I thought for a while that I wouldn't for whatever reason. But now that I'm in I'm pretty excited.

A little about myself.

I'm 20 and I live in Little Italy(Boston's North End). I guess it kind of goes without saying that I'm male. sweatdrop I'm Nubian, Native American, and a few other things and though I wasn't raised to be educated about most of them I try to educate myself about them. I'm very proud to be Nubian and I hope that one day I can say that I am proud of my other ethnic heritage too.
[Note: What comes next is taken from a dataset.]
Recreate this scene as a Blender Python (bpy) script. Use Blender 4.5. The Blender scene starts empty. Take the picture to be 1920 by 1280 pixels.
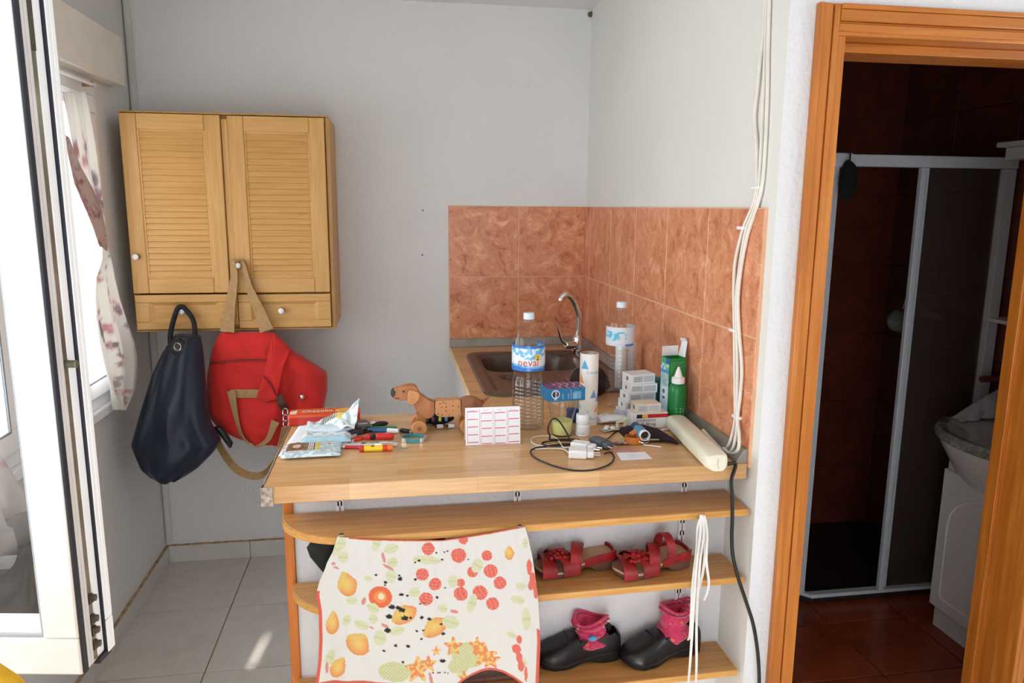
import bpy, math, random
from mathutils import Vector, Matrix
R = random.Random(7)
SC = bpy.context.scene
COL = SC.collection
# ---------------------------------------------------------------- camera, sky, daylight, exposure
cam_d = bpy.data.cameras.new('camera'); cam = bpy.data.objects.new('camera', cam_d); COL.objects.link(cam)
cam_d.sensor_width = 36; cam_d.lens = 26.0776; cam_d.clip_start = .02
_rt = Vector((.98744, -.15782, .00721)); _up = Vector((.02131, .17828, .98375)); _fw = Vector((.15654, .97124, -.17940))
cam.matrix_world = Matrix(((_rt.x, _up.x, -_fw.x, 0), (_rt.y, _up.y, -_fw.y, 0), (_rt.z, _up.z, -_fw.z, 1.6036), (0, 0, 0, 1)))
SC.camera = cam
W = bpy.data.worlds.new('sky'); SC.world = W; W.use_nodes = True
W.node_tree.nodes['Background'].inputs[0].default_value = (.88, .94, 1, 1)
W.node_tree.nodes['Background'].inputs[1].default_value = 4.0
def area(name, loc, rot, sx, sy, power, col):
    l = bpy.data.lights.new(name, 'AREA'); l.shape = 'RECTANGLE'; l.size = sx; l.size_y = sy; l.energy = power; l.color = col
    o = bpy.data.objects.new(name, l); o.location = loc; o.rotation_euler = rot; COL.objects.link(o); return o
# daylight of the side window (left wall) and of the glazed door behind the camera
area('window_daylight', (-1.34, 1.75, 1.50), (0, -math.pi/2, 0), 1.2, 2.5, 42, (1, .985, .97))
area('terrace_daylight', (-.22, -1.72, .90), (math.pi/2, 0, 0), 1.5, 1.7, 11, (.90, .95, 1))
area('side_fill', (3.36, .1, 1.45), (0, math.pi/2, 0), 1.2, 1.3, 22, (1, .97, .93))  # added fill from an unseen side opening, brightens the left wall
sun_d = bpy.data.lights.new('sun', 'SUN'); sun_d.energy = 14; sun_d.angle = .009; sun_d.color = (1, .96, .9)
sun = bpy.data.objects.new('sun', sun_d); COL.objects.link(sun)
sun.rotation_euler = Vector((.12, 1, -.52)).to_track_quat('-Z', 'Y').to_euler()
SC.view_settings.view_transform = 'Standard'; SC.view_settings.look = 'None'
SC.view_settings.exposure = -.25; SC.view_settings.gamma = 1; SC.view_settings.use_curve_mapping = False
try:
    SC.cycles.max_bounces = 12; SC.cycles.transparent_max_bounces = 16; SC.cycles.transmission_bounces = 10
    SC.cycles.caustics_refractive = False; SC.cycles.caustics_reflective = False
    SC.cycles.sample_clamp_indirect = 6
except Exception: pass

# ---------------------------------------------------------------- materials
def lin(c):
    return tuple(((x/255)/12.92 if x <= 10.3 else ((x/255+.055)/1.055)**2.4) for x in c)
def nodes(name):
    m = bpy.data.materials.new(name); m.use_nodes = True
    nt = m.node_tree; b = nt.nodes['Principled BSDF']
    return m, nt, b
def N(nt, t, **k):
    n = nt.nodes.new(t)
    for a, v in k.items():
        if a in n.inputs: n.inputs[a].default_value = v
        else: setattr(n, a, v)
    return n
def mapping(nt, scale=(1, 1, 1), rnd=False, kind='Object'):
    tc = N(nt, 'ShaderNodeTexCoord'); mp = N(nt, 'ShaderNodeMapping'); mp.inputs['Scale'].default_value = scale
    nt.links.new(tc.outputs[kind], mp.inputs['Vector'])
    if rnd:
        oi = N(nt, 'ShaderNodeObjectInfo'); mu = N(nt, 'ShaderNodeMath', operation='MULTIPLY'); mu.inputs[1].default_value = 37.0
        nt.links.new(oi.outputs['Random'], mu.inputs[0]); nt.links.new(mu.outputs[0], mp.inputs['Location'])
    return mp.outputs[0]
def ramp(nt, fac, stops):
    r = N(nt, 'ShaderNodeValToRGB'); e = r.color_ramp.elements
    while len(e) < len(stops): e.new(.5)
    for k, (p, c) in enumerate(stops):
        e[k].position = p; e[k].color = (*lin(c), 1)
    nt.links.new(fac, r.inputs[0]); return r.outputs[0]
def bump(nt, b, h, strength, dist):
    n = N(nt, 'ShaderNodeBump'); n.inputs['Strength'].default_value = strength; n.inputs['Distance'].default_value = dist
    nt.links.new(h, n.inputs['Height']); nt.links.new(n.outputs[0], b.inputs['Normal'])
def mat(name, c, rough=.5, metal=0, var=.06, scale=14, bmp=0, bscale=200, coat=0, alpha=None, trans=0, ior=1.45, sheen=0, spec=.5):
    m, nt, b = nodes(name)
    v = mapping(nt)
    if var:
        n = N(nt, 'ShaderNodeTexNoise'); n.inputs['Scale'].default_value = scale; n.inputs['Detail'].default_value = 4
        nt.links.new(v, n.inputs['Vector'])
        lo = tuple(max(0, x*(1-var)) for x in c); hi = tuple(min(255, x*(1+var)) for x in c)
        nt.links.new(ramp(nt, n.outputs[0], [(.3, lo), (.7, hi)]), b.inputs['Base Color'])
    else: b.inputs['Base Color'].default_value = (*lin(c), 1)
    b.inputs['Roughness'].default_value = rough; b.inputs['Metallic'].default_value = metal
    b.inputs['Coat Weight'].default_value = coat; b.inputs['IOR'].default_value = ior
    b.inputs['Transmission Weight'].default_value = trans; b.inputs['Sheen Weight'].default_value = sheen
    b.inputs['Specular IOR Level'].default_value = spec
    if alpha is not None: b.inputs['Alpha'].default_value = alpha
    if bmp:
        n = N(nt, 'ShaderNodeTexNoise'); n.inputs['Scale'].default_value = bscale; n.inputs['Detail'].default_value = 3
        nt.links.new(v, n.inputs['Vector']); bump(nt, b, n.outputs[0], bmp, .002)
    return m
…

I'm kind of closeted. No one knows that I'm gay with the acception of anyone I've ever had a crush on.
I don't have a boyfriend and have never had a boyfriend. The closest thing I've had to that was a guy I met on myspace but never met in person. That whole thing was a phone based relationship that lasted for a little over 8 months.
I don't have anything against coming out accept for one thing. My family's opinion of me. In their eyes I'm all ready a bit screwed up. I have depression, ADD, and something else that makes it difficult for me to catch on to social norms and relate to other people(won't discuss that). I don't think that being gay makes me screwed up, but at one point I decided to test the waters on what a very important family member thought about another family member that is a lesbian. She expressed that she thought it was a birth defect.
Hearing that hurt me a little bit. I all ready have so many other things that make me "defective" adding my sexual orientation to the mix is pretty much out of the question.
I do love people who are open and out about their sexuality because it gives me some hope. I could honestly say that I look at some of those people as heroes.

I don't have any gay friends, or guy friends period(that's right all my friends are female and it's mostly because I feel more comfortable around them).

I was hoping that by joining this guild I could make friends on gaia around my age. I don't plan on dating anyone though because I don't want to date someone while I'm still closeted. I don't think it'd be fair to whomever I was dating and I don't want the added stress of hiding the relationship.